Feddes/Olthof landschapsarchitecten zit in hartje Utrecht en kent een breed werkveld. ‘Wij werken aan alles waar buitenruimte wordt beïnvloed. Dat kan gaan over stedenbouwkundige opgaven, maar ook over natuurontwikkeling of het ontwerpen van parken en energielandschappen. En dat op verschillende schaalniveaus, voor zowel overheden als projectontwikkelaars.’
Van Boheemen houdt zich met name bezig met de energie-en wateropgave, want daar liggen grote uitdagingen. ‘Als ik het over de wateropgave heb, spreek ik – mede door de zeespiegelstijging en neerslagoverschotten – enerzijds over een te veel aan water. Wat betekent dat voor onze ruimtelijke ordening? Waar kunnen we in de toekomst nog woningen bouwen? En waar moeten we misschien juist eerder ruimte reserveren voor de opslag van water? Anderzijds spreek ik over een tekort aan water, want we hebben te maken met extremen. Zo vermoedt het drinkwaterbedrijf Vitens dat we in Nederland al vanaf 2040 een tekort aan zoet water gaan hebben. Dat heeft te maken met hoe wij ons land hebben ingericht en het water gebruiken. Hoe kunnen we dat soort kringlopen nou beter sluiten? Daar denken wij over na.’

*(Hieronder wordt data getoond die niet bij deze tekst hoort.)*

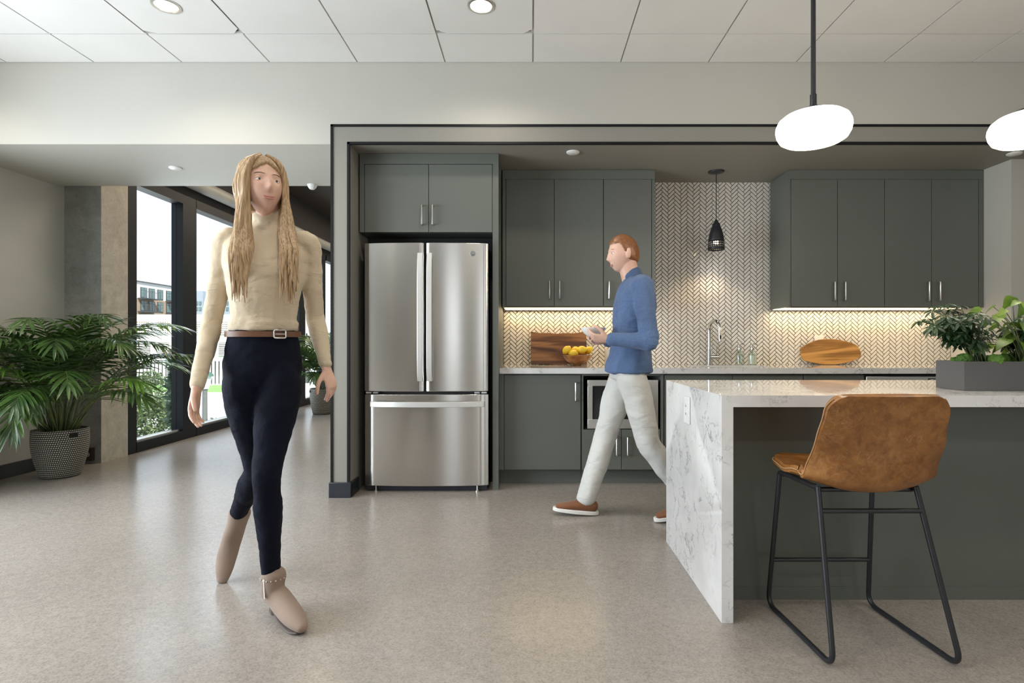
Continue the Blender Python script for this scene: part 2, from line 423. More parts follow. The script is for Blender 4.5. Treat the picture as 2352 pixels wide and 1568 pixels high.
# black reveal strips that frame the alcove
t1=B(); w=.016; e=.007
box(t1,XJ0-.001,XJ0+w,YF-e,YF+.002,.108,2.597); box(t1,XJ0-.001,XR,YF-e,YF+.002,2.581,2.597); struct('trim_1',t1,M_black,smooth=False)
t2=B(); box(t2,XJ1-w,XJ1+.002,YF-e,YF+.01,.108,2.475); box(t2,XJ1-w,XR,YF-e,YF+.012,SOF-.002,2.475); struct('trim_2',t2,M_black,smooth=False)
bb=B(); box(bb,XJ0-.012,XJ1+.012,YF-.014,YF+.02,0,.106); box(bb,XJ1,XJ1+.012,YF,4.06,0,.106); box(bb,XJ0-.012,XJ0,YF,YE,0,.106)
struct('baseboard_portal',bb,M_base,bevel=.004)
struct('baseboard_left',bx(XL,XL+.014,LW[0]-.3,YE+.06,0,.112),M_base,bevel=.003)
# concrete column standing where the window wall begins: grey plastered face, raw side
cc=B(); box(cc,-4.35,XW+.02,4.99,5.32,0,3.6)
o=struct('wall_column',cc,[M_conc,M_concg],smooth=False)
for f in o.data.polygons:
    if f.normal.y<-.9: f.material_index=1
struct('wall_column_return',bx(-4.5,XL,YE,5.0,0,3.6),M_paint,smooth=False)
# passage: black window wall
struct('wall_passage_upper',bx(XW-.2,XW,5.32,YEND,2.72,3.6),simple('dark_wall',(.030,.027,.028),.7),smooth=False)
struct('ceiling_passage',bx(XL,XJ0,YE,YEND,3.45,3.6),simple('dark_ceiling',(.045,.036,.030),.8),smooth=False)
struct('wall_end',bx(XW-.3,XJ0,YEND,YEND+.1,0,3.6),M_paintd,smooth=False)
mull=[5.325,6.30,7.85,9.40,10.40,11.95]
for i in range(5):
    fb=B(); a,b_=mull[i],mull[i+1]
    wa=.12 if i==0 else .15
    box(fb,XW-.12,XW+.01,a+(0 if i==0 else -.12 if i!=4 else -.05),a+.13 if i!=4 else a+.06,0,2.72)
    if i==4: box(fb,XW-.12,XW+.01,b_-.1,b_,0,2.72)
    e1=b_-.12 if i<3 else b_-.05
    box(fb,XW-.12,XW+.01,a+.12,e1,0,.10); box(fb,XW-.12,XW+.01,a+.12,e1,2.62,2.72)
    box(fb,XW-.09,XW-.03,a+.13,a+.155,.1,2.62); 
    w_=struct('window_%d'%(i+1),fb,M_frame,smooth=False)
    gb=B(); box(gb,XW-.068,XW-.06,a+.12,e1,.09,2.63); finish('glass_pane',gb,M_glass,w_,smooth=False)
    sb=B(); box(sb,XW-.058,XW-.02,a+.13,e1-.005,.1,.118); finish('sill_strip',sb,M_metal,w_,smooth=False)
o=finish('duct',tube(B(),[(XW+.10,5.33,2.86),(XW+.10,11.9,2.86)],.075,20),simple('duct_grey',(.36,.36,.34),.5)); tag(o,'pale grey round duct running above the tall black-framed windows','duct')
# frames of the unseen side and rear windows; area lamps stand in for daylight
def rect_frame(bm,axis,a0,a1,z0,z1,p0,p1,w=.06,mul=1):
    def bb_(u0,u1,v0,v1):
        if axis=='y': box(bm,p0,p1,u0,u1,v0,v1)
        else: box(bm,u0,u1,p0,p1,v0,v1)
    bb_(a0,a1,z0,z0+w); bb_(a0,a1,z1-w,z1); bb_(a0,a0+w,z0+w,z1-w); bb_(a1-w,a1,z0+w,z1-w)
    for k in range(1,mul): c=a0+(a1-a0)*k/mul; bb_(c-w/2,c+w/2,z0+w,z1-w)
fb=B(); rect_frame(fb,'y',LW[0],LW[1],LW[2],LW[3],XL-.14,XL-.06,mul=3); struct('window_6',fb,M_frame,smooth=False)
for i,(a,b_) in enumerate(RW):
    fb=B(); rect_frame(fb,'x',a,b_,.5,2.6,YN-.12,YN-.05,mul=1); struct('window_%d'%(7+i),fb,M_frame,smooth=False)
# ------------------------------------------------------------------ ceiling fittings
for i,(x,y) in enumerate(DOWN):
    vis=i<2
    lab={0:'round recessed ceiling downlight above the walking woman, on the left',1:'round recessed ceiling downlight nearer the middle of the tiled ceiling'}.get(i,'round recessed downlight in the ceiling behind the camera')
    t=thing('ceiling_downlight',lab,'ceiling light',(x,y,CEIL),'recessed ceiling downlights')
    finish('trim_ring',lathe(B(),[(.062,.0),(.064,-.006),(.078,-.004),(.079,.001)],(x,y,CEIL),40,capb=False,capt=False),M_metal,t)
    finish('reflector',lathe(B(),[(.064,-.002),(.058,.03),(.05,.06)],(x,y,CEIL),40,capb=False,capt=False),M_metal,t)
    finish('lamp',lathe(B(),[(.0,.035),(.0575,.035)],(x,y,CEIL),40,capb=False,capt=False),M_down,t)
def disc(px_,py_,lab,r=.048):
    Y=(SOF-H)*F/(CY-py_); x=PX(px_,Y)
    o=finish('sprinkler_cover',lathe(B(),[(.0,-.012),(r*.8,-.012),(r,-.006),(r,.0)],(x,Y,SOF),28),M_white); tag(o,lab,'sprinkler','flush sprinkler covers')
disc(403,385,'flush white disc under the left soffit near the passage')
disc(1316,349,'flush white disc in the alcove soffit above the wall cabinets')
disc(2330,352,'flush white disc in the soffit below the right-hand glass pendant')
o=finish('ceiling_sensor',lathe(B(),[(.0,-.045),(.02,-.04),(.035,-.022),(.042,0)],(PX(717,4.88),4.88,SOF),24),M_white); tag(o,'small white dome at the far edge of the left soffit','sensor')
# ------------------------------------------------------------------ herringbone backsplash: every tile real, set on dark grout
def herring(bm,x0,x1,z0,z1,y):
    Lt,Wt,g=.0772,.02573,.0030
    s2=math.sqrt(.5)
    ox,oz=PX(1512.4,YB),PZ(600.8,YB)
    def rot(u,v): return (u-v)*s2,(u+v)*s2
    def tile(cu,cv,lu,lv):
        hu,hv=lu/2-g/2,lv/2-g/2; b=.0016
        lo=[];hi=[]
        for su,sv in ((-1,-1),(1,-1),(1,1),(-1,1)):
            X,Z=rot(cu+su*hu,cv+sv*hv); lo.append((ox+X,y,oz+Z))
            X,Z=rot(cu+su*(hu-b),cv+sv*(hv-b)); hi.append((ox+X,y-.0035,oz+Z))
        cxx=sum(p[0] for p in lo)/4; czz=sum(p[2] for p in lo)/4
        if not(x0-.05<cxx<x1+.05 and z0-.05<czz<z1+.05): return
        lo=[bm.verts.new(p) for p in lo]; hi=[bm.verts.new(p) for p in hi]
        bm.faces.new(hi)
        for k in range(4): bm.faces.new([lo[k],lo[(k+1)%4],hi[(k+1)%4],hi[k]])
    # lattice: (W,W) and (L,-L); "/" tile long in u, "\" tile long in v
    for i in range(-140,140):
        for j in range(-60,60):
            bu=i*Wt+j*Lt; bv=i*Wt-j*Lt
            X,Z=rot(bu,bv)
            if abs(ox+X-(x0+x1)/2)>(x1-x0)/2+.2 or abs(oz+Z-(z0+z1)/2)>(z1-z0)/2+.2: continue
            tile(bu,bv,Lt,Wt)
            tile(bu+Lt/2+Wt/2,bv-(Lt-Wt)/2,Wt,Lt)
    return bm
bsp=herring(B(),-.24,XAR,.88,SOF,YB-.004)
for co,no in (((-.236,0,0),(-1,0,0)),((XAR-.003,0,0),(1,0,0)),((0,0,SOF-.001),(0,0,1)),((0,0,.889),(0,0,-1))):
    bmesh.ops.bisect_plane(bsp,geom=bsp.verts[:]+bsp.edges[:]+bsp.faces[:],plane_co=co,plane_no=no,clear_outer=True)
M_glaze=simple('tile_glaze',(.70,.665,.60),.13,var=.035,vs=11,bs=.0)
root=tag(thing('herringbone_backsplash','white herringbone tile backsplash with black grout across the kitchen wall','backsplash',((XAR-.24)/2,YB,.9)),'white herringbone tile backsplash with black grout across the kitchen wall','backsplash')
finish('grout_bed',bx(-.236,XAR-.003,YB-.005,YB,.889,SOF-.001),M_grout,root,smooth=False)
finish('tile',bsp,M_glaze,root,smooth=False)
# ------------------------------------------------------------------ cabinets
YU=4.454; YBASE=4.195; YFR=4.07
def pull(bm,x,y,z0,z1,r=.0064,off=.030):
    pts=fillet([(x,y,z0),(x,y-off,z0),(x,y-off,z1),(x,y,z1)],.004,2); return tube(bm,pts,r,8)
def hpull(o,x,y,z0,z1,lab=None): return finish('handle',pull(B(),x,y,z0,z1),M_metal,o)
def door(root,x0,x1,z0,z1,yf,hx=None,hz=None,name='door'):
    d=finish(name,bx(x0+.002,x1-.002,yf,yf+.019,z0,z1),M_cab,root,bevel=.0015,smooth=False)
    if hx is not None: hpull(d,hx,yf,hz[0],hz[1])
    return d
def cabinet(name,lab,x0,x1,z0,z1,yf,yb,doors,stile=(0,0),rail=0,toe=None,group=None,cat='cabinet'):
    r=thing(name,lab,cat,((x0+x1)/2,(yf+yb)/2,z0),group)
    b=B(); box(b,x0,x1,yf+.022,yb,z0 if toe is None else toe,z1)
    if stile[0]: box(b,x0,x0+stile[0]-.002,yf+.001,yf+.022,z0 if toe is None else toe,z1-rail)
    if stile[1]: box(b,x1-stile[1]+.002,x1,yf+.001,yf+.022,z0 if toe is None else toe,z1-rail)
    if rail: box(b,x0,x1,yf+.001,yf+.022,z1-rail+.002,z1)
    finish('carcass',b,M_cab,r,smooth=False)
    if toe is not None: finish('toe_kick',bx(x0,x1,yf+.085,yf+.1,0,toe),M_cab,r,smooth=False)
    for dd in doors: door(r,*dd)
    return r
ZU0=PZ(703,YU); ZUD=PZ(412,YU); hzU=(PZ(686,YU),PZ(647,YU))
xu=lambda p:PX(p,YU)
# over-fridge cabinet with its tall side panel and filler
xf=lambda p:PX(p,YFR)
r=thing('fridge_surround','grey-green cupboard and side panel boxing in the steel fridge','cabinet',(xf(985),4.4,0))
b=B(); box(b,xf(826),xf(1145),YFR+.001,YB-.01,PZ(377,YFR)+.002,SOF-.003); box(b,xf(826),xf(836.5),YFR+.001,YFR+.05,PZ(533,YFR),PZ(377,YFR)+.002)
box(b,xf(826),xf(1131),YFR+.022,YB-.01,PZ(533,YFR),PZ(377,YFR)+.002); finish('carcass',b,M_cab,r,smooth=False)
finish('side_panel',bx(xf(1131.5),xf(1145),YFR+.001,YB-.006,0,PZ(377,YFR)+.002),M_cab,r,smooth=False)
hz=(PZ(516,YFR),PZ(473,YFR))
door(r,xf(837),xf(984.5),PZ(533,YFR),PZ(377.5,YFR),YFR,xf(970.5),hz); door(r,xf(984.5),xf(1131),PZ(533,YFR),PZ(377.5,YFR),YFR,xf(995),hz)
finish('recess_back',bx(xf(822),xf(1131),YFR+.25,YFR+.26,.0,PZ(533,YFR)),M_cabdark,r,smooth=False)  # near-black sheet; the shade of the recess is put into its colour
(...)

Feddes/Olthof landschapsarchitecten probeert altijd vast te houden aan een integrale benadering, waar verschillende belangen elkaar versterken. ‘Hoe kunnen we bijvoorbeeld bestaande wijken transformeren in klimaatadaptieve wijken? Waar water wordt vastgehouden en hittestress wordt tegengegaan, en tegelijkertijd een meerwaarde wordt gecreëerd voor natuur en de mensen die er wonen en werken? Vanuit die gedachte werken wij dagelijks aan een win-winsituatie.’
‘OM WATEROVERLAST EN OVERSTROMING VAN DIJKEN TE VOORKOMEN KAN TIJDELIJK 1 MILJOEN KUBIEKE METER WATER IN DEZE PIEKBERGING WORDEN OPGESLAGEN’
Onlangs ontwierp Feddes/Olthof landschapsarchitecten aan een interessante waterbergingsopgave in de Haarlemmermeer. ‘In het centrale deel van het Rijnlandse gebied bestaat er een risico op wateroverlast. Het gebied rondom de Kagerplassen ligt namelijk ver verwijderd van de vier Rijnlandse boezemgemalen. Om te voorkomen dat de watergangen overlopen of in het ergste geval kades doorbreken door te hoge waterstanden, is in de zuidpunt van de Haarlemmermeerpolder een piekberging (een soort nieuwe polder, binnen de bestaande polder) aangelegd. Deze piekberging wordt gebruikt wanneer bij extreme regenval het water niet snel genoeg weggepompt kan worden naar het buitenwater, zoals de Noordzee. Om wateroverlast en overstroming van dijken te voorkomen kan tijdelijk 1 miljoen kubieke meter water in deze piekberging worden opgeslagen. Samen met architect Bart Bulter is ook een inlaatsluis ontworpen, met daarbij een gebouw dat ook een bezoekersfunctie heeft. Hier leren mensen meer over ons landschap en de wateropgave. Het betrof een enorme ruimtelijke ingreep, maar ligt erbij alsof het altijd zo geweest is. Een mooi voorbeeld van hoe we, met oog voor detail, goed om kunnen gaan met uitdagingen die op ons land afkomen.’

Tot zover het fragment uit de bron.